One of the first things you do as soon as you start earning income is to make a list of all of your expenses and set a budget for each. While there are many apps, websites, and books out there to help you do this, the process is really quite simple. All you need to do is calculate your income and your expenses and then compare the two. The best way to do this is to add up all your essential payments such as rent, car payments, student loans, and groceries. Then you’ll have an idea of how much is leftover for other expenses, saving, and emergencies based on what you earn.

2. Have a plan to pay off student loans

No one should have to feel crippled with debt, especially college graduates who are just starting out. You may have a healthy savings account and not realize that you have debt, but student loans are a form of debt and they can wreak havoc on your life if you aren’t prepared to pay them off responsibly. The average student loan debt for the class of 2016 was $37,172 and according to a Wells Fargo retirement report, 42% of millennials report feeling “overwhelmed” by student loan debt. Cut extraneous costs where you can so that you can pay off your debts in the most accelerated and affordable manner possible.

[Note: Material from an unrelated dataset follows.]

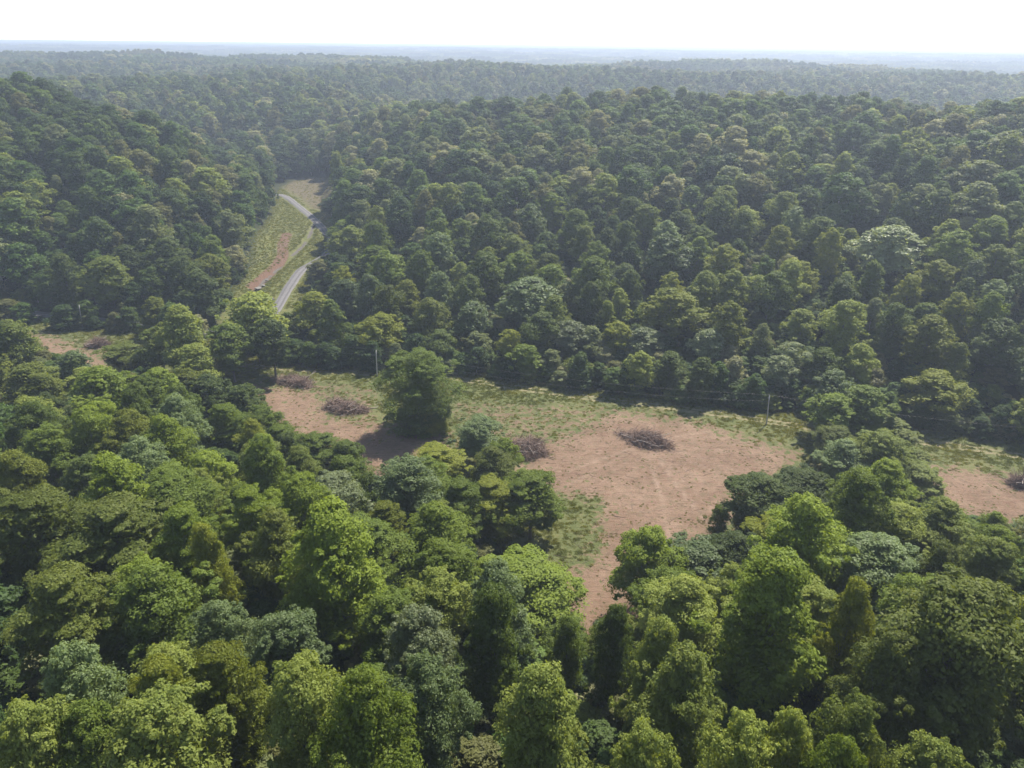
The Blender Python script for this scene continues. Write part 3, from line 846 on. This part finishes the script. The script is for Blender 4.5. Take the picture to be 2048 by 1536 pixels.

3. Set up an emergency fund

Don’t forget to have money saved away for a rainy day! Life, much like the weather, is unpredictable and you never know when you may be met with a hefty, unplanned expense. As a general rule of thumb, financial experts advise setting aside at least three to six months of living expenses in a separate savings account.

4. Start investing

One of the biggest myths about investing is that you don’t need to invest unless you’ve accumulated a lot of wealth. The greatest advantage to investing in stocks when you’re young is that it allows more time for money to accumulate. If you feel like you don’t know where to start as far as which stocks to buy, there are a plethora of books, podcasts, and websites to help you out. Check out, offering free online courses on stocks, bonds, and mutual funds.

5. Find frugal fun

Try saying that one five times fast! Being smart about your finances does not condemn you to a life of miserliness. You can absolutely, 100% still have fun while on a budget! Make room in your budget for special treats and events. It’s the prime time, before being saddled down with major life expenses like a mortgage and kids, to plan outings and trips with your friends. If you expand your horizons, you’ll find that there are plenty of inexpensive ways to experience the world: backpack through Europe, hold a movie night, take a cooking class to develop valuable skills, and don’t forget about free events and group discounts through sites like Groupon.